Y, sí, podemos gozar así de bien de listas muy negras…Pero no de esta lista, desde luego. La verdadera tristeza tiene otro nombre. Bonjour tristesse bien podría haberse llamado "despertar a la melancolía". Y aquello de "Tristessa nao te fim" es completamente cierto, sólo que esa tristeza perenne es otra cosa. El libro, Melancolía, de L. Földényi se ha reeditado este otoño en Galaxia Gutenberg y no se menciona. Plath murió hace muchos años y la legión de admiradores no deja de crecer. ¿Qué pasa con Portishead, que firman el álbum más terminal del año, lleno de clicks rotos, de samples estropeados, de anorgasmia cualitativa? El caballero andante Avishai Cohen cantando Alfonsina y el mar, eso lo resume todo. Y Rembrandt, sí, sí es triste, pero sobre todo melancólico, de principio al fin. Los ojos de esa mujer central en Sansón y la boda hablan por sí mismos: ¿nunca te sentiste como ella en medio de una multitud regocijante y quisiste ametrallarlos a todos o bien administrarte una sobredosis que detuviera para siempre la facultad de sentir?
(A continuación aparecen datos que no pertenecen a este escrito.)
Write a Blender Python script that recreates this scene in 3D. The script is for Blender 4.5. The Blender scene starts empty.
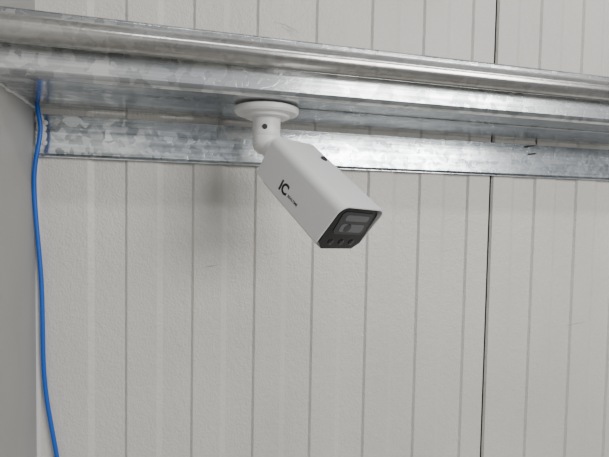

La tristeza no es arte, más allá de que sepamos nutrirnos de las experiencias que proporciona. La melancolía fecunda el arte y está agazapada en todo, pero mucho, mucho más allá. Sin embargo, no tiene buena prensa y se trataba de seguir alabando las liviandades orgiásticas, un poco más teñidas de negro esta vez (¿Tim Burton? ¡Ay! Valiente hubiese sido anotar una obra realmente dolorosa, quizá demasiado, como Tideland de Gilliam). No me como aquello que se escribe con “lágrimas de rimel”, prefiero El ardor de la sangre que corre debajo de todo esto. Lo demás es pose y estrategia.